Pete Alonso, Jeff McNeil and the Brandons…

The Mets have had some real consistency from guys like Pete Alonso, Jeff McNeil and Brandon Nimmo over the last week. Over the last 15 days, the trio’s slash lines are:

  • Alonso: .321/.387/.679/1.066, 6 HR, 13 RBI
  • McNeil: .350/.395/.575/.970, 2 HR, 9 RBI
  • Nimmo: .250/.459/.364/.823, 1 HR, 2 RBI, 16 (!!) BB

Alonso and McNeil have 15 of the team’s 22 RBI over the last eight games. Nimmo has another one, and Brandon Drury, who was called up last weekend, has amazingly gone 8-for-10 with four of the team’s RBI in that same span in a mix of pinch hitting appearances and starts.

These four guys have been good. As for the rest?

3 Down

…And No One Else On The Offense

Not so great

So Alonso and McNeil have 15 of the team’s 22 RBI over the last eight games, which is fine for them individually, but that also means THE METS HAVE SCORED 22 RUNS IN EIGHT GAMES. They scored just 11 runs in five games against the Braves, their two highest run totals–five and three–coming in losses.

This comes after averaging just under seven runs per game in six games against the Pirates and Reds to open the second half.

And it’s not like the offense isn’t getting on base. The Mets lead the league in hits and are third in the majors in walks in the second half. Narrow it down to the last seven days, when they’ve scored those 22 runs, they’re third in hits. They’re just not knocking guys in once they get on base–an issue they faced for the first three months of the season before it briefly subsided for the first half of July.

Taijuan Walker‘s Home Run Rate

We’ve talked about Taijuan Walker‘s struggles recently, but him giving up the home run ball has been the most noteworthy part of his last two starts.

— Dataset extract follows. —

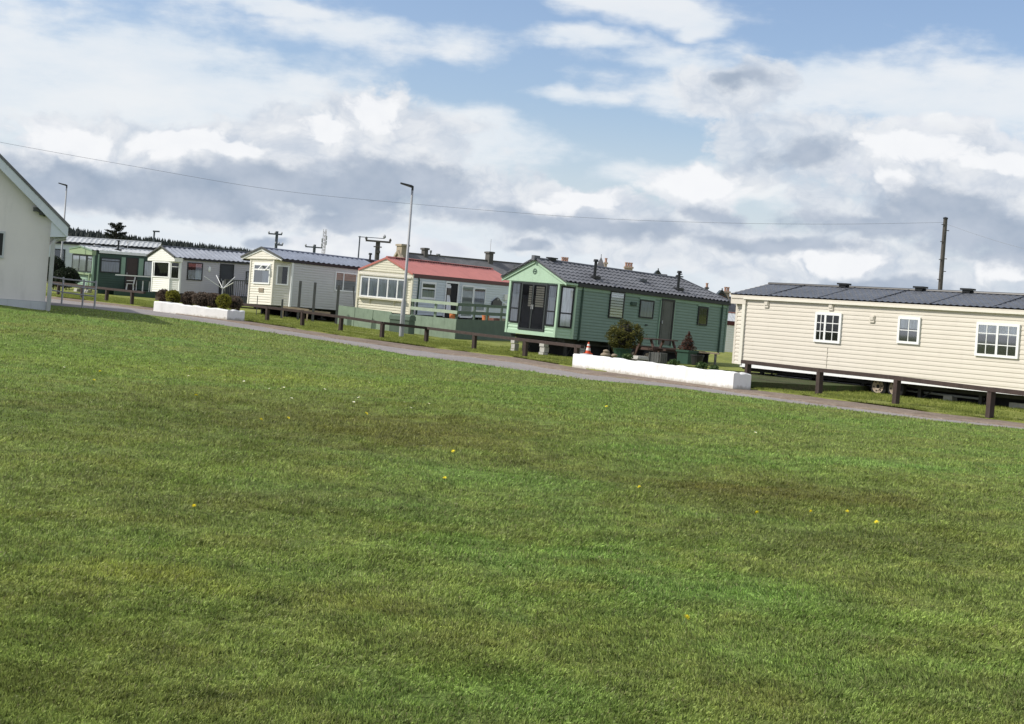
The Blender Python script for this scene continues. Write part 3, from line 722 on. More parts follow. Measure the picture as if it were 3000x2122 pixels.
def chassis(root, c, zg, y0=.6, y1=None, step=2.4, wheels=(), blocks=()):
    W, L = c['W'], c['L']; y1 = y1 or L - .5; mb = MB()
    for x in (.55, W - .55): mb.box((x - .04, y0, -.20), (x + .04, y1, -.02))
    y = y0
    while y < y1: mb.box((.2, y, -.14), (W - .2, y + .06, -.035)); y += 1.2
    mb.build('chassis', M['chassis'], root)
    y = y0 + .5
    while y < y1:
        for x in (.55, W - .55):
            mb = MB(); mb.box((x - .05, y - .05, zg + .03), (x + .05, y + .05, -.2)); mb.box((x - .16, y - .16, zg - .05), (x + .16, y + .16, zg + .03)); mb.bar((x, y + .05, zg + .05), (x, y + .42, -.18), .03)
            mb.build('corner_stand', M['chassis'], root)
        y += step
    for yw in wheels:
        for x in (W - .28, .28):
            s = 1 if x > W / 2 else -1; zc = zg + .27
            mb = MB(); mb.tube([(x - .09, yw, zc), (x - .07, yw, zc), (x + .07, yw, zc), (x + .09, yw, zc)], [.22, .27, .27, .22], 24); wh = mb.build('wheel', M['rubber'], root)
            mb = MB(); xo = x + s * .092
            for k in range(24):
                a0, a1 = 2 * math.pi * k / 24, 2 * math.pi * (k + 1) / 24
                for r0, r1, d0, d1 in ((.165, .19, .0, .012), (.10, .165, -.0, -.0), (.055, .10, .0, .02)):
                    if r0 == .10 and k % 4 == 0: continue
                    mb.face([(xo + s * d0, yw + r0 * math.cos(a0), zc + r0 * math.sin(a0)), (xo + s * d1, yw + r1 * math.cos(a0), zc + r1 * math.sin(a0)), (xo + s * d1, yw + r1 * math.cos(a1), zc + r1 * math.sin(a1)), (xo + s * d0, yw + r0 * math.cos(a1), zc + r0 * math.sin(a1))])
            mb.build('rim', M['rim'], wh)
    for x, y, w, d in blocks:
        mb = MB(); z = zg - .05; i = 0
        while z < -.26:
            h = min(.2, -.2 - z); mb.cbox((x + rng.uniform(-.03, .03), y + rng.uniform(-.03, .03), z + h / 2), (w, d, h - .012)); z += h; i += 1
        mb.build('block_pier', M['block'], root)

CV = {
'green': dict(X=-0.366,Y=55.631,zb=.746,al=.817,pi=-.02,ro=-.011,L=9.397,W=3.225,H=2.02,rise=.755,hip=1,oh=.11,f=.06,cd=.547,a=.316),
'red': dict(X=-7.488,Y=70.725,zb=1.052,al=.44,pi=.009,ro=-.015,L=11.47,W=2.94,H=1.893,rise=.669,oh=.03,f=.02,cd=.04,a=.04),
'cream': dict(X=-13.29,Y=72.018,zb=.91,al=.756,pi=-.01,ro=.014,L=8.5,W=3.02,H=2.2,rise=.47,oh=.075,f=.08,cd=.635,a=.6),
'grey': dict(X=-21.4,Y=86.103,zb=1.06,al=.835,pi=.018,ro=.009,L=10.3,W=3.013,H=1.995,rise=.576,oh=.10,f=.06,cd=.37,a=.48),
'dark': dict(X=-28.339,Y=94.043,zb=1.057,al=.851,pi=.015,ro=-.019,L=8.6,W=3.098,H=2.28,rise=.19,oh=.11,f=.176,cd=.04,a=.04),
'beige': dict(X=9.381,Y=47.354,zb=.481,al=2.451,pi=.001,ro=-.002,L=11,W=3.384,H=2.08,rise=.418,oh=.085,f=.03,cd=.494,a=.235)}

# --- sage green caravan with the pale green front
c = CV['green']; r = caravan_root('static_caravan', 'sage green caravan with pale green gable front and charcoal tiled roof', c); P = body(r, c, M['green'], M['green_l'], board=.115)
W, a, cd, L, H = (c[k] for k in ('W', 'a', 'cd', 'L', 'H'))
roof(r, c, M['roof_d'], 'tile', -c['f'] - .12, L + .08, hip=1.25)
eaves(r, c, M['black'], cd, L + .06, .12)
gable(r, c, M['green_l'], M['green_l'], -c['f'], cd + .1 + c['f'], drop=.06, boards=False, edge2=M['roof_d'], bargeh=.17)
mb = MB(); P['S'].box(mb, cd + .02, L, 0.0, .032, H - .2, H - .03); mb.build('frieze_board', M['mgreen'], r)
corner_trim(r, [(a, 0), (W - a, 0)], 0, H - .06, M['green_l'], .05)
corner_trim(r, [(W, cd)], 0, H - .06, M['green_l'], .045); corner_trim(r, [(W, L), (0, L)], 0, H - .02, M['green'], .04)
mb = MB(); P['F'].box(mb, a, W - a, 0, .035, 0, .14); mb.build('base_board', M['green_l'], r)
for h0, h1 in ((.43, .93), (2.37, 2.87)): window(r, P['F'], h0, h1, .40, 1.92, M['black'], .055, trans=(.35,), curtain='net', glass='glass_b')
window(r, P['C'], .07, .58, .38, 1.90, M['black'], .06, trans=(.35,), curtain='net', glass='glass_b')
fd = window(r, P['F'], .96, 2.34, .16, 1.93, M['dkframe'], .075, mull=(.47,), trans=(), curtain='slats', cmat='blind_y', glass='glass_d', name='french_door', cbot=.50, ctop=.98, slat_x=((.27, .40), (.58, .93)))
mb = MB()
for h in (1.61, 1.69): P['F'].box(mb, h - .012, h + .012, .05, .09, .95, 1.12)
mb.build('handle', M['steel'], fd)
mb = MB(); zc = H + .34
for k in range(20):
    a0, a1 = 2 * math.pi * k / 20, 2 * math.pi * (k + 1) / 20; f = lambda q, t: (W / 2 + q * math.cos(t), -c['f'] - .02, zc + q * math.sin(t))
    mb.face([f(.105, a0), f(.105, a1), f(.075, a1), f(.075, a0)])
mb.prism([(W / 2 - .05, -c['f'] - .018, zc - .02), (W / 2 + .0, -c['f'] - .018, zc + .035), (W / 2 + .055, -c['f'] - .018, zc + .01), (W / 2 + .03, -c['f'] - .018, zc - .03)], (0, .01, 0))
mb.build('round_emblem', M['dgreen'], r)
window(r, P['S'], 2.36, 3.17, .92, 1.93, M['black'], .05, curtain='slats', cmat='blind', glass='glass_b')
window(r, P['S'], 4.06, 4.87, 1.05, 1.74, M['black'], .05, curtain='net', cmat='net_d')
window(r, P['S'], 7.55, 8.16, 1.01, 1.75, M['black'], .055, curtain=None, glass='glass')
for q in ((4.02, 4.91, 1.76, 1.81), (7.5, 8.2, 1.77, 1.81), (5.24, 5.288, .05, 1.80), (6.082, 6.13, .05, 1.80)):
    mb = MB(); P['S'].box(mb, q[0], q[1], 0, .05, q[2], q[3]); mb.build('opening_trim', M['mgreen'], r)
door(r, P['S'], 5.29, 6.08, .10, 1.88, M['black'], M['grey_door'], .07)
mb = MB(); P['S'].box(mb, 3.54, 3.86, 0, .06, 1.47, 1.62); P['S'].box(mb, 3.58, 3.82, .06, .08, 1.50, 1.59); mb.build('wall_vent', M['dgreen'], r)
mb = MB(); P['S'].box(mb, 4.48, 4.60, 0, .05, .77, .82); mb.build('socket_box', M['black'], r)
downpipe(r, W + .05, cd + .33, -.05, H - .08, M['dgreen']); downpipe(r, W + .05, L - .36, -.05, H - .08, M['dgreen'])
flue(r, c, 1.98, .36, .62, M['black']); flue(r, c, 6.75, .33, .66, M['black']); roof_vent(r, c, .75, M['black'])
mb = MB(); x = W + .11 - 1.72 * .55; mb.box((x - .12, 4.75, H + .45), (x + .14, 5.15, H + .55)); mb.build('roof_vent', M['roof_n'], r)
mb = MB(); mb.box((W / 2 - .08, -.24, H + c['rise'] - .02), (W / 2 + .08, .05, H + c['rise'] + .17)); mb.build('ridge_finial', M['roof_d'], r)
mb = MB(); mb.tube([(W / 2, L - 1.25, H + .80), (W / 2, L - 1.25, H + 1.05)], .02, 6); mb.bar((W / 2 - .2, L - 1.25, H + .93), (W / 2 + .12, L - 1.25, H + 1.0), .03); mb.bar((W / 2, L - 1.45, H + .9), (W / 2, L - 1.05, H + .9), .05); mb.build('roof_aerial', M['black'], r)
chassis(r, c, -.74, y0=.35, step=2.3, wheels=(4.2, 5.0), blocks=((.62, .22, .2, .22), (W - .95, .15, .24, .24), (W - .45, 1.5, .3, .24), (W - .4, 3.6, .3, .3)))
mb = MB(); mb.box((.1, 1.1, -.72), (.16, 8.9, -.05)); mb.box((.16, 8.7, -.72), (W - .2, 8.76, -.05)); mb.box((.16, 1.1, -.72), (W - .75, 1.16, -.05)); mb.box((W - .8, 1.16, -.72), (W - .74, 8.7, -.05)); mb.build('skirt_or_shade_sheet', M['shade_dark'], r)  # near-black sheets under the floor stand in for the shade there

# --- red roofed caravan
c = CV['red']; r = caravan_root('static_caravan', 'cream fronted caravan with red metal roof and pale green deck', c); P = body(r, c, M['bluegrey'], M['cream_y'], board=.13)
W, a, cd, L, H = (c[k] for k in ('W', 'a', 'cd', 'L', 'H'))
ro = roof(r, c, M['roof_r'], 'rib', -.04, L + .04)
eaves(r, c, M['fascia_r'], -.03, L + .03, .19, .05, z=.02)
gable(r, c, M['cream_y'], M['roof_r'], -.03, .3, drop=.0, bargeh=.10)
mb = MB(); k = int(L / .27)
for i in range(3, k): mb.cbox((W / 2 + .05, i * .27, H + c['rise'] + .06), (.10, .14, .075))
mb.build('ridge_closure', M['fascia_r'], ro)
mb = MB(); P['F'].box(mb, .02, W - .02, 0, .10, H - .20, H - .13); P['F'].box(mb, .05, W - .05, 0, .05, H - .13, H - .03); mb.build('fascia_moulding', M['cream'], r)
window(r, P['F'], .16, 2.63, .64, 1.63, M['white'], .07, mull=(.19, .40, .615, .83), curtain='net', cmat='net_g', glass='glass', proud=.09)
mb = MB(); P['F'].box(mb, .1, 2.7, 0, .16, .575, .63)
for h in (.7, 2.05): mb.prism([P['F'].p(h, 0, .57), P['F'].p(h, .14, .57), P['F'].p(h, 0, .30)], P['F'].h * .07)
mb.build('window_sill', M['cream_y'], r)
corner_trim(r, [(0, 0), (W, 0)], 0, H, M['cream_y'], .05)
mb = MB(); siding(mb, P['S'], .06, .52, 0, H - .17, .13, .026); mb.build('end_panel', M['pale'], r)
downpipe(r, W + .06, .58, .02, H - .1, M['dgreen'])
window(r, P['S'], .88, 2.35, .77, 1.62, M['white'], .10, trans=(.62,), curtain='net', cmat='net_d', glass='glass', cbot=.0, ctop=.5)
dd = door(r, P['S'], 3.36, 4.76, -.05, 1.73, M['white'], M['shade_dark'], .09, handle=False)  # dark leaf stands in for the unlit room in the open doorway
mb = MB()
for i in range(10):
    for z0, z1, w0, w1 in ((1.32, 1.58, .17, .13), (1.05, 1.32, .13, .19), (.55, 1.05, .17, .30)): pass
    t0, t1 = i / 10, (i + 1) / 10; d = (.034, .046)[i % 2]; e = (.034, .046)[(i + 1) % 2]
    prof = [(1.60, 3.48, .36), (1.48, 3.50, .46), (1.22, 3.52, .34), (1.06, 3.56, .30), (.62, 3.58, .46), (.3, 3.58, .52)]
    for (za, xa, wa), (zb, xb, wb) in zip(prof[:-1], prof[1:]): mb.face((P['S'].p(xb + wb * t0, d, zb), P['S'].p(xb + wb * t1, e, zb), P['S'].p(xa + wa * t1, e, za), P['S'].p(xa + wa * t0, d, za)))
mb.build('door_curtain', M['net'], dd, label='white curtain gathered in the open doorway')
mb = MB(); P['S'].box(mb, 3.50, 3.88, .03, .07, 1.05, 1.40); mb.build('curtain_tie', M['brown_door'], dd)
window(r, P['S'], 5.12, 6.45, -.05, 1.62, M['white'], .085, curtain='roller', cmat='paledoor', glass='glass', name='patio_door')
window(r, P['S'], 6.50, 7.85, .30, 1.53, M['white'], .06, curtain='net', cmat='net_d', glass='glass', ctop=.9)
mb = MB(); f = lambda h, z: P['S'].p(h, .05, z)
mb.prism([f(8.66, .62), f(9.82, .62), f(9.82, .88), f(9.66, .93), f(9.5, .99), f(9.40, 1.07), f(9.24, 1.10), f(9.08, 1.07), f(8.98, .99), f(8.82, .93), f(8.66, .88)], P['S'].n * .05); o = mb.build('wall_sign', M['black'], r)
mb = MB(); mb.tube([P['S'].p(9.24, .09, 1.0), P['S'].p(9.24, .115, 1.0)], .055, 12); mb.build('sign_disc', M['steel'], o)
mb = MB(); P['S'].box(mb, 10.1, 10.5, 0, .1, 1.0, 1.3); P['S'].box(mb, 10.15, 10.45, 0, .08, .75, .82); mb.build('meter_box', M['pale'], r)
chassis(r, c, -.85, y0=.5, step=2.6)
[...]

Walker gave up just one home run in his first eight starts (49 innings), a reasonable five over the next eight starts (41.1 innings), but now he’s allowed five over his last nine innings. His home-runs-per-nine-innings rate on the year jumped from 0.66 to 1.1 over the last two games.

He’s really struggled to miss bats recently (his swing-and-miss percentage is a season low 18.9 percent in July), and when hitters are making contact, which they’re doing more of now, they’re hammering it, with a season-high 90.4 average exit velocity this month. His barrel percentage in July is 9.4 percent, too–a high for any month this season.

The Mets needed to address their starting pitching before Walker’s recent regression, but there should be a little more urgency with how Walker has performed lately.

Urgency

Hours before the trade deadline, there hasn’t felt any sense of urgency from the team–from the front office down–to improve the roster.

The starting rotation has been depleted to the point Jerad Eickhoff needed to come back from his second designation for assignment to throw a couple innings in a start. There didn’t feel like there was much urgency to fill that rotation spot (or the one Monday night in Game 2) with a viable starter. There hasn’t been much urgency all year to address the team’s poor performances against lefty starters and, more broadly, the offense’s overall poor performance. We heard in May that it was just a rocky schedule and the hitters couldn’t get their timing back. Then there were the injuries, and then there was the “wait until everyone’s back from injury!” But everyone’s back now, and the offense is still performing poorly.

Luis Rojas said he felt the team had everyone they needed for a playoff run (which, of course he’s going to say that, he has to say that), then he doubled down saying Carlos Carrasco coming back from injury is like adding an arm at the deadline. Except that arm can’t pitch more than four innings right now and you’re not sure the type of stamina he has in the long run after throwing just 68 innings since the end of 2019.

This can all be a moot point with a deadline deal. We’ll see if they make one.